Le succès de la Facilité pour la reprise et la résilience, instrument de 723 milliards € mis en place après la pandémie, démontre que l’UE est capable de fournir une aide financière ciblée. À l’échelle de l’UE, un fonds de soutien aux industries dans des régions stratégiquement déterminées pourrait permettre à ces économies de finalement prospérer sans l’aide de l’État. Par ailleurs, en conditionnant ces subventions aux avancées accomplies (selon divers critères sociaux et environnementaux), les dépenses inefficaces pourraient être réduites au minimum, et l’amélioration de la compétitivité être quasiment garantie.
En effet, un soutien ciblé et conditionné aux avancées, à l’appui des localités à fort potentiel, peut constituer la base d’une politique industrielle unifiée au niveau de l’UE. Une stratégie paneuropéenne peut renforcer la cohésion économique, créer des emplois d’avenir dans plusieurs régions laissées pour compte, et briser la dépendance à certaines trajectoires inefficientes. Les centres industriels actuels bénéficieraient également de cette approche, dans la mesure où la relocalisation d’une part de la production vers des régions aux coûts avantageux réduirait le coût de leurs propres intrants.

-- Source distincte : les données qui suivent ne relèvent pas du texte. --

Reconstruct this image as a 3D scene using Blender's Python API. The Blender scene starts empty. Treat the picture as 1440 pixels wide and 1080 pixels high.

À travers un changement de mentalité, consistant à en finir avec les rivalités internes ainsi qu’à tirer parti du potentiel inexploité de l’Europe, les dirigeants de l’UE peuvent conférer à l’industrie européenne ce dont elle a besoin pour propulser le continent vers un avenir prospère et durable.
Jakob Hafele est cofondateur, directeur exécutif et économiste principal du ZOE Institute, un think tank indépendant axé sur les économies du futur.